Abécédaire

 
Labyrinthe
 
 


Hélène Merlin-Kajman

13/02/2016

Méandre parle au labyrinthe

1. C’est à Méandre, fleuve de Phrygie célèbre pour ses sinuosités, qu’Ovide compare le labyrinthe inventé par Dédale pour y enfermer le minotaure. Car quoiqu’il n’ait pas de monstre à cacher (à ce qu’on sache), Méandre égare, paraît rebrousser chemin, retourner à sa source, mélanger ses rives et ses eaux ; bref, il trompe le regard et embrouille les sens.

2. J’ai beaucoup aimé chercher la sortie des labyrinthes sur les cahiers d’enfant. Mais le tracé est hésitant, souvent faux, et le résultat me décevait toujours.

Mais lorsqu’on dessine une carte de géographie, les méandres font plaisir à tracer : la main comprend la lenteur du fleuve serpentant entre ses rives ; elle sait qu’à cet endroit où doucement ses doigts vont, il s’alanguit.

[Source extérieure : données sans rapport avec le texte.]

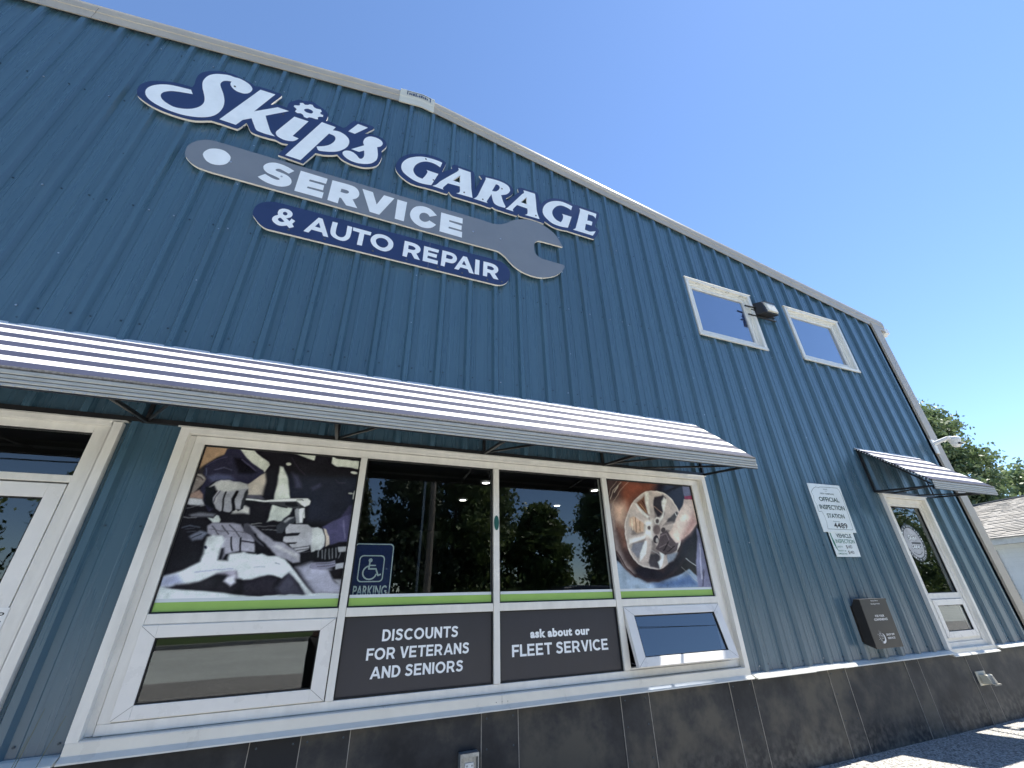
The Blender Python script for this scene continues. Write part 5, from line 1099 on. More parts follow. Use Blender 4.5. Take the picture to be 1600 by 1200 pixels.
def T(t, body, x0, x1, z0, z1, m_, off=.01, y=yb-.0014): return text_mesh(body, x0, x1, z0, z1, y, m_, 'lettering', t, off)
T(b1, 'STATE', 5.76, 5.84, 2.573, 2.588, green_ink); T(b1, 'OF', 5.79, 5.815, 2.549, 2.560, green_ink); T(b1, 'NEW HAMPSHIRE', 5.68, 5.94, 2.514, 2.532, green_ink)
T(b1, 'OFFICIAL', 5.615, 6.0, 2.423, 2.479, green_ink, .024); T(b1, 'INSPECTION', 5.575, 6.05, 2.322, 2.380, green_ink, .024); T(b1, 'STATION', 5.655, 5.985, 2.219, 2.273, green_ink, .024)
T(b1, 'STATION NO.', 5.73, 5.86, 2.172, 2.184, green_ink, .004); T(b1, '4489', 5.72, 5.975, 2.096, 2.163, black_ink, .018)
b2 = empty('price_board', (5.81, -.036, 1.75), 'small white VEHICLE INSPECTION price board with green edge below the station board', 'sign')
y2 = -.037
MB().poly([[A(5.655, 1.770), A(6.100, 1.773), A(6.120, 2.060), A(5.648, 2.060)]], y2, y2+.005).build('board', board_m, b2)
def T2(body, x0, x1, z0, z1, m_, off=.01): return text_mesh(body, x0, x1, z0, z1, y2-.0012, m_, 'lettering', b2, off)
T2('VEHICLE', 5.700, 5.985, 1.985, 2.034, green_ink, .024); T2('INSPECTION', 5.655, 6.01, 1.921, 1.968, teal_ink, .014)
T2('SAFETY', 5.645, 5.752, 1.870, 1.890, teal_ink, .006); T2('$40', 5.810, 5.925, 1.858, 1.902, black_ink, 0); T2('SAFETY &', 5.638, 5.785, 1.826, 1.844, teal_ink, .006); T2('EMISSIONS', 5.628, 5.785, 1.793, 1.811, teal_ink, .006); T2('$40', 5.815, 5.925, 1.795, 1.838, black_ink, 0)
MB().poly([[(5.592, 2.04), (5.612, 2.04), (5.618, 1.98), (5.634, 1.93), (5.632, 1.885), (5.648, 1.83), (5.622, 1.86), (5.603, 1.91), (5.597, 1.98)]], y2-.0008, None).build('green_edge', teal_ink, b2)

# ------------------------------------------------------------------ key drop box
bx = empty('drop_box', (5.75, -.02, .85), 'dark brown steel key drop box with white lettering mounted below the inspection boards', 'drop box')
yf_ = -.150
mb = MB(); pr = [(-.034, 1.235), (-.088, 1.318), (yf_, 1.318), (yf_, .842), (-.034, .885)]
mb.prof_x(pr, 5.515, 5.985); mb.build('body', M['blackbox'], bx, bevel=.004)
mb = MB(); mb.box(5.50, 5.512, -.040, -.033, .90, 1.25); mb.box(5.988, 6.0, -.040, -.033, .90, 1.25); mb.build('mounting_flange', M['blackbox'], bx)
mb = MB(); mb.box(5.513, 5.987, yf_-.003, yf_-.0005, 1.298, 1.316); mb.build('top_lip', M['blackbox'], bx)
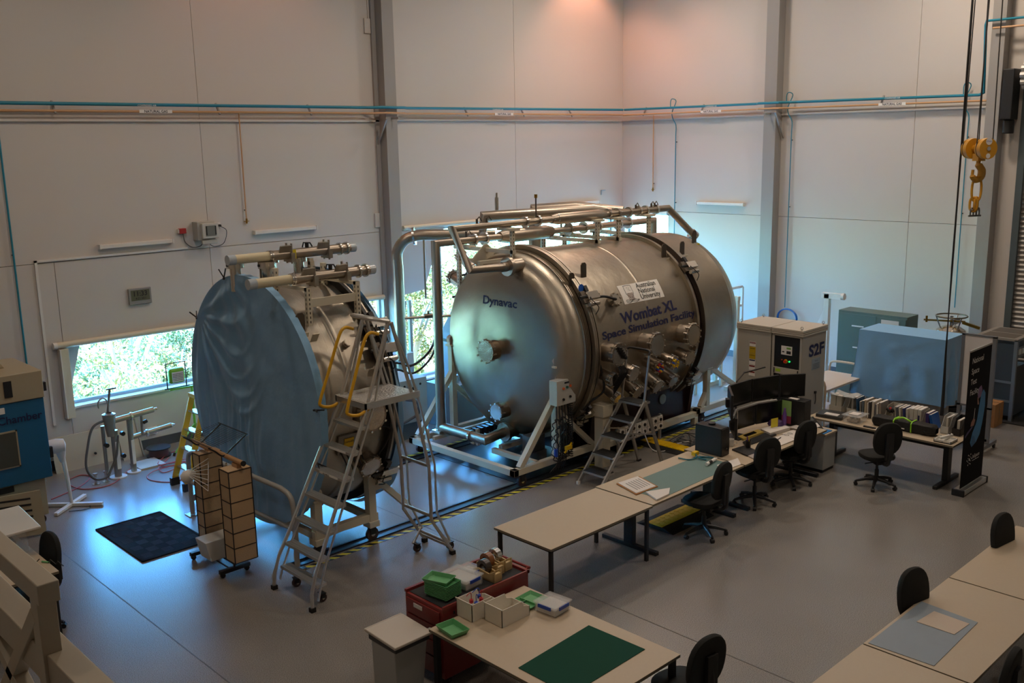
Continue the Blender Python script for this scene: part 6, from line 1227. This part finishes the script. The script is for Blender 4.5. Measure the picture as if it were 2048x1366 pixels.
t = T('white_organiser_tray', 'white divided tray holding a small white tool at the banner end of the desk', 'tray', (13.9, 5.4, Z)); P('tray', M(whitep).box(13.78, 14.02, 5.27, 5.52, Z, Z+.012).box(13.78, 13.79, 5.27, 5.52, Z, Z+.04).box(14.01, 14.02, 5.27, 5.52, Z, Z+.04).box(13.78, 14.02, 5.27, 5.28, Z, Z+.04).box(13.78, 14.02, 5.51, 5.52, Z, Z+.04).box(13.78, 14.02, 5.39, 5.4, Z, Z+.035), t); P('tool', M(whitep).bar((13.83, 5.45, Z+.05), (13.98, 5.33, Z+.09), .04).m(black).cyl((13.95, 5.36, Z+.1), (13.95, 5.36, Z+.12), .012), t, bev=.006)
flat('dark_booklet', 'thin dark booklet in front of the black carry bag', 'booklet', [(13.78, 6.4), (13.84, 6.42), (13.84, 6.62), (13.78, 6.6)], black, Z, .012); flat('white_leaflet', 'white leaflet at the desk edge in front of the carry bag', 'leaflet', [(13.76, 6.2), (13.84, 6.2), (13.82, 6.45), (13.76, 6.42)], paper, Z, .004)
# ================================================================== crane hook block and strap
hx, hy = 14.4, 5.42
yl = mat('crane_yellow', '#c98e1c', .4)
t = T('crane_hook_block', 'yellow crane hook block with twin sheaves and a hanging chain link', 'hook block', (hx, hy, 4.9))
Xs = (.72, -.0); ax = V((-.5, -.87, 0)).normalized(); side = V((0, 0, 1)).cross(ax).normalized()
c0 = V((hx, hy, 4.9))
for k, nm in ((-1, 'sheave'), (1, 'sheave')):
    c = c0 + side*(.0) + ax*(.14*k); m = M(yl).cyl(c-ax*.035, c+ax*.035, .145, n=36).m(mat('sheave_dark', '#2a3238', .5)).cyl(c-ax*.06, c-ax*.035, .132, n=36).m(yl).cyl(c-ax*.075, c-ax*.06, .14, n=36).m(ssb).cyl(c+ax*.035, c+ax*.045, .03, n=16).cyl(c-ax*.085, c-ax*.075, .03)
    P(nm, m, t)
    if k == 1 or 1: 
        cc = c - ax*.078 if 0 else c + ax*.037
Rl = Matrix((side, V((0, 0, 1)), ax)).transposed()
fc = c0 - ax*.15 - ax*.078; nf = -ax if (-ax).dot(V((0, 0, 0))-c0) > 0 else ax
fc = c0 + nf*(.14+.077 if nf == -ax else .14+.037)
P('oval_label', M(label_w).lathe([(0, .05), (.002, .05), (.002, 0)], fc+V((0, 0, .1)), nf, 20).lathe([(0, .035), (.002, .035), (.002, 0)], fc-V((0, 0, .1)), nf, 16), t)
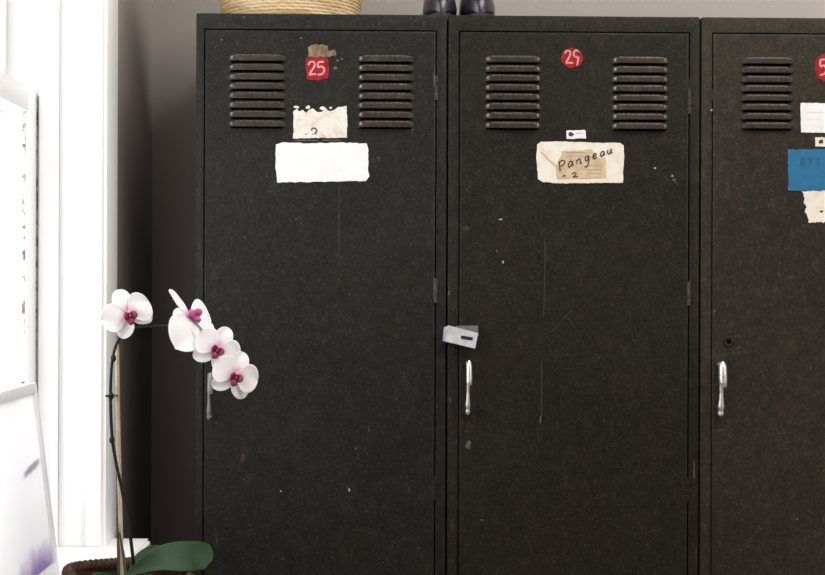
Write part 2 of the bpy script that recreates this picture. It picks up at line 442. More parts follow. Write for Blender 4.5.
def scuffs(door, org, marks, count, area, seed, mats=(M_chip, M_chip2, M_rust)):
    bm = bmesh.new()
    for (x, y, rx, ry, mi) in marks: plate(bm, oval(x, y, rx, ry, 9, min(rx, ry)*.45, int(x*7+y)), org, -.0010, .0003, mi)
    wear_into(door, bm, mats)
def wear_into(o, bm, mats):
    """paint wear is part of the sheet's own mesh"""
    tmp = bpy.data.meshes.new('wear'); bm.to_mesh(tmp); bm.free()
    b2 = bmesh.new(); b2.from_mesh(o.data); n0 = len(b2.faces); k0 = len(o.data.materials)
    b2.from_mesh(tmp); b2.faces.ensure_lookup_table()
    for f in b2.faces[n0:]: f.material_index += k0; f.smooth = False
    b2.to_mesh(o.data); b2.free(); bpy.data.meshes.remove(tmp)
    for m in mats: o.data.materials.append(m)
def line_scuff(bm, a, b, w, org, mi): stroke(bm, [a, ((a[0]+b[0])/2+.4, (a[1]+b[1])/2), b], w, org, -.00095, mi, 4)

# ---- locker 25
l1, d1, o1 = make_locker(0, 'charcoal steel locker at the left end, painted 25, with blank white label', [(228.5, 286, 54, 129.5), (357.5, 414, 55, 130)],
                         handle=(210.3, 372, 419, M_dull, .72), hinge_y=(85, 289, 488))
bm = bmesh.new()
plate(bm, jag([(306, 58), (315, 57), (328, 58.5), (329, 70), (328, 78.5), (318, 80.5), (307, 79), (305.5, 68)], 2.2, .55, 3), o1, -.0015)
stroke(bm, [(308.6, 65.5), (310, 62.3), (314, 62.3), (314.6, 66), (311.5, 71), (309.6, 75), (312.5, 74.3), (316.3, 74.4)], 1.9, o1, -.0018, 1)
stroke(bm, [(324.2, 62), (318.6, 62.6), (318.2, 67.4), (321.5, 66.6), (324.3, 69.5), (322.8, 73.8), (317.6, 75)], 1.9, o1, -.0018, 1)
tag(link('number_sticker', bm, [M_red, M_pink], d1, smooth=False), 'red square sticker hand painted 25')
bm = bmesh.new()
plate(bm, jag([(308, 47), (316, 44.5), (328, 45.5), (329, 51), (335, 49.5), (336, 55), (326, 57), (308.5, 57)], 1.8, .9, 8), o1, -.0013, .0004)
tag(link('sticker_remnant', bm, [M_oldtan], d1, smooth=False), 'torn brown paper remnant')
bm = bmesh.new()
plate(bm, jag([(293.5, 111), (297, 109), (299, 111.5), (303, 110), (306, 113), (309, 110), (313, 108.5), (317, 112), (322, 112), (326, 108.5), (330, 111.5), (334, 110), (338, 107), (347, 106), (347.3, 137.5), (293.3, 138.5)], 2.2, .4, 5), o1, -.0013, .0004)
for (x, y, rx, ry) in ((296.5, 107.3, 3, 1.2), (308, 107.2, 2.4, 1.6), (322.5, 108.4, 3, 1.6), (330.5, 107.6, 1.2, 1.2)):
    plate(bm, oval(x, y, rx, ry, 9, .5, int(x)), o1, -.0013, .0004)
for pts in ([(311.5, 131), (312.5, 128.3), (315.5, 128.6), (317, 131), (315, 133)], [(305, 134.5), (307.5, 133.6)], [(312, 134.4), (317, 133.4)]):
    stroke(bm, pts, 1.3, o1, -.0016, 1)
for (x, y) in ((332, 118), (337.5, 117)): plate(bm, oval(x, y, 1.2, .9, 8, .3, 2), o1, -.0016, .0002, 2)
for y in (116, 120, 124, 127): stroke(bm, [(298+y % 5, y), (315, y+.5), (328+y % 7, y)], .6, o1, -.0016, 2)
tag(link('paper_label', bm, [M_off, M_ink, M_lilac], d1, smooth=False), 'small off-white paper label torn along its top')
bm = bmesh.new()
plate(bm, jag([(276, 144.5), (282, 142.6), (310, 143.4), (340, 142.6), (366.5, 143.6), (368.5, 150), (368, 168), (369.5, 176), (366, 181), (340, 181.4), (277, 182.6), (275.5, 165)], 3, .45, 9), o1, -.0014)
tag(link('name_label', bm, [M_white], d1, smooth=False), 'blank bright white label')
bm = bmesh.new()
for a, b in (((294, 140.4), (318, 140.6)), ((322, 140.2), (341, 140.4))): line_scuff(bm, a, b, .9, o1, 0)
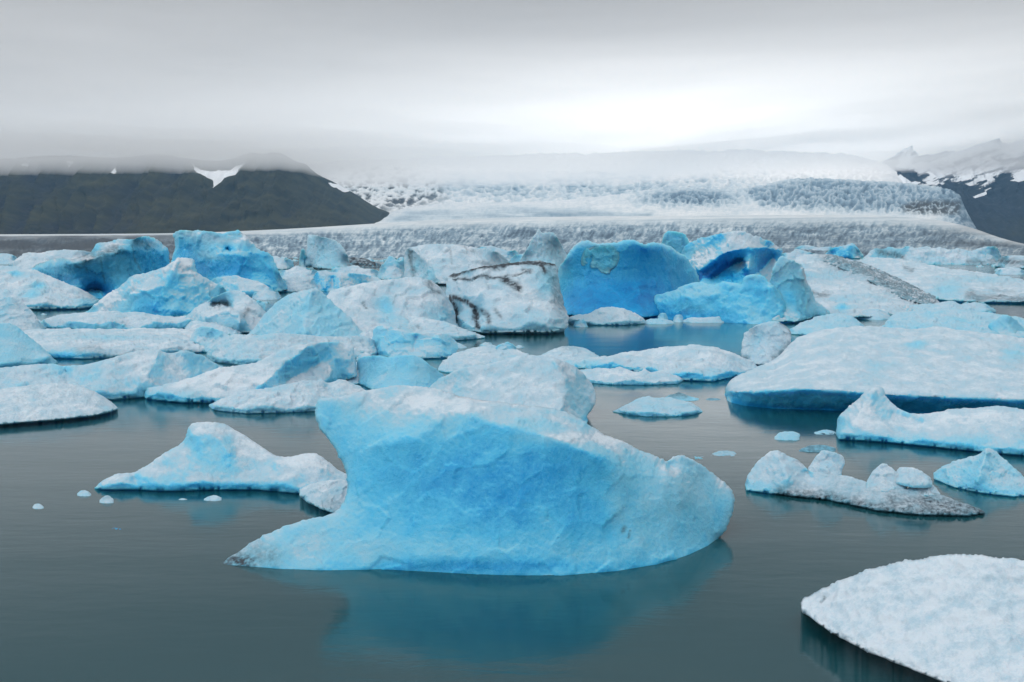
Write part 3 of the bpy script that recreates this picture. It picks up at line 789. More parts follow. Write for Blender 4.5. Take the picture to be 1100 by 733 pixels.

La forme ondulée guide la main. Mais dans le cas du jeu du labyrinthe, la pensée raisonne, anticipe, calcule, et la main n’est que son instrument prudent, méfiant. Elle n’a rien éprouvé de la langueur de l’eau.

3. Le fleuve se contracte, se rétracte, renonce, reprend, se ramasse, se détend, s’élance.

Et tout dépend de la tendresse des roches, de la vigueur de l’eau.

Tracé par la main d’un architecte industrieux, le labyrinthe ne s’anime que de cris de détresse ou de cris de joie.

4. Dans la sécheresse de l’été, on voit le lit d’un méandre plein de sable et de cailloux. On voit la coulée de l’eau et où elle a creusé. On voit la trace des tourbillons.

Et l’on devine l’ardent appétit du fleuve quand il flâne, s’étale, dévale.

La terre a soif des pluies qui lui rendront le vif courant des eaux.

5. Pour la pensée, ni le labyrinthe ni le méandre ne sont pas de favorables métaphores.

Que serait en revanche l’imagination, sans méandres ? Quant au cœur, n’a-t-il pas tout du labyrinthe ?

6. Un méandre n’est pas un virage à 180°, mais un tourment ou une contradiction.

Le labyrinthe aggrave la chose.

Le méandre est à lui-même son fil.

Le labyrinthe est peuplé de monstres et d’échos.

7. Les poissons, les nageurs et les oiseaux suivent le lit du fleuve, aussi mouvementé qu’en soit le cours, dangereuses les gorges, et nombreux les méandres.

Dans le labyrinthe on est parfois jeté sans l’avoir décidé. On se cogne aux parois, on se trompe, on s’égare, et la détresse est grande.

8. Certains regards, même quand ils se troublent, ne font jamais de méandre ; car il ne faut pas confondre méandres du cœur et méandres de l’âme.

C’est à deux, toujours à deux, qu’on se sauve du labyrinthe.